The United States has a progressive income tax system. Under this system, taxpayers are placed in specific “brackets” depending on their income, with higher-income households falling into higher brackets. Unfortunately, most taxpayers don’t understand this system, leading to many misconceptions about how income tax actually works. In this blog post, we’ll tackle the biggest misconception about income tax brackets.
What is a tax bracket?
Put simply, the definition of a tax bracket is a range of incomes that are taxed at a certain rate. The tax rate changes above and below this range—lower for lower incomes and higher for higher incomes.
However, this simple definition of a progressive tax doesn’t tell the whole story.
In fact, this progressive tax definition creates a lot of confusion about what it actually means to “move up” into a higher tax bracket. It’s a common misconception that your entire income will be taxed at that higher percentage as soon as you make one dollar over a certain tax bracket. This leads many taxpayers to be worried about getting raises or marrying a partner who also works, fearing that the change in their income tax bracket will lead to them taking home less money.
This is an entirely baseless fear. When your life circumstances change and put you into a higher income tax bracket, only the portion of your income that is actually above the low end of the bracket is taxed.
Now, this doesn’t sound as simple as the above progressive tax definition, so let’s make it easier to understand the meaning of a tax bracket for your finances with an example—and some simple mathematics.
How do tax brackets work?
According to the common misconception about progressive income tax brackets, a married couple making $89,450 (where their highest tax rate is 12%) would take home far more money than if they made $89,451 (where their highest tax rate is 22%).
This doesn’t happen in real life. Let’s take a look at how tax brackets really work for that married couple: When you “move up” a tax bracket, you only pay the increased rate for the money in that bracket. In the prior example, the married couple would pay only the higher 22% tax on the $1.00 over the 12% tax bracket.
Take a look at the federal income tax bracket for a married couple in 2023:
Rate | Income Brackets | Taxes Owed |
10% | $0 to $22,000 | 10% of taxable income |
12% | $22,001 to $89,450 | $2,200 plus 12% of the excess over $22,000 |
22% | $89,451 to $190,750 | $10,734 plus 22% of the excess over $89,450 |
24% | $190,751 to $364,200 | $41,965 plus 24% of the excess over $190,750 |
32% | $364,201 to $462,500 | $87,408 plus 32% of the excess over $364,200 |
35% | $462,501 to $693,750 | $148,000 plus 35% of the excess over $462,500 |
37% | $693,751+ | $242,812.50 plus 39.6% of the excess over $693,750 |
Using these figures, let’s use a married couple making $89,450 as an example to see how progressive income tax brackets work.

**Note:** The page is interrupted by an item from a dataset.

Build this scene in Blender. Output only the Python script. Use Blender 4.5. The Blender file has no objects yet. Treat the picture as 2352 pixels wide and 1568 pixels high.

Again, the misconception is that if you make one dollar more than $89,450, your entire income is then taxed at 22%.
Married couples often apply this flawed logic to explain why one spouse doesn’t work. They assume that if the other spouse works, they’ll just be pushed into a higher tax bracket, rendering any gain in income swallowed up by the increased tax rate.
But that’s not how it works. In this example, if you received a raise to $100,000, you will pay $10,734 plus 22% of the difference between $100,000 and $89,450.
So, if we put our math caps on, you’ll pay $10,734 + [($100,000 – $89,450) x 0.22] in taxes. Breaking those numbers down in brackets equals $18,713.75 + $2,321 = $21,034.75.
To put that number in perspective, you’ll only owe an additional $2,321 in taxes from a raise to $100,000. If your raise to $100,000 were taxed according to the misconception, making $100,000 would result in taking home less money than making $89,450!
Now, that’s a much clearer and more accurate definition of a progressive tax. Unfortunately, this misconception about how income tax works is so widespread. Not only does it result in people being afraid to make more money—which, in our opinion, is definitely not something to be afraid of—but it also makes it easier for taxpayers to be taken advantage of or make poor decisions about their finances.
You want every decision you make about your finances to be in the best interest of you and your household. But in order to do so, you have to understand just how income tax brackets work and what changes when you move from one bracket to another.
Misconceptions about tax brackets, effective tax rates, and other important factors that go into calculating your income tax payments can even land you in trouble with federal and state revenue authorities.